At M&T, commercial real estate loans made up nearly 40% of total assets four years ago, far more than the average amongst its peers. The company's stock price fell some 35% from the fall of 2022 to the fall of 2023, as investors spurned the overweight loan book, despite M&T's relatively limited losses within its commercial real estate portfolio.

Now, M&T's loans to the CRE sector — which has inched its way out of the hot seat — make up about 18% of the bank's balance sheet. The total book has decreased by about 30% in the last five years. And M&T's stock is trading some 80% higher than it was at its low point in 2023.

Jones said the $214 billion-asset company manages its risk to shocks that could hit "anywhere" by limiting its exposure to a single sector.

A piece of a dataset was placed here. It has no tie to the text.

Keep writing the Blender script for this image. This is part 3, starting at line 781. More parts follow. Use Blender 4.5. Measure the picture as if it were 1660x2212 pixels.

"It's not about hedging against private credit," he said. "It's about understanding your own portfolio, understanding all the risks that are in your portfolio and in the market, and coming to a view of where you want to be with safety and soundness."

More than 70% of the loans held on M&T's balance sheet are to clients within its footprint, which includes 12 states across the Northeast, the Eastern seaboard and Washington, D.C., Jones said.

M&T is the 20th-largest U.S. commercial bank by assets, but it's still less than 6% of the size of JPMorganChase, which tops the list.

Jones said his company doesn't feel pressure to grow for the sake of getting bigger, but its asset size has nearly doubled in his near-decade as CEO. M&T's technology spending has tripled in that time, he said.

Most of those expenditures are focused on performance management systems, especially in the area of risk management, according to Jones.

"One of the big advantages I think we have is that we're large enough to have the resources and all the products and services of a very large bank," Jones said. "But we're small enough so that we're not so complex that we can't actually take the time to reinforce those management systems."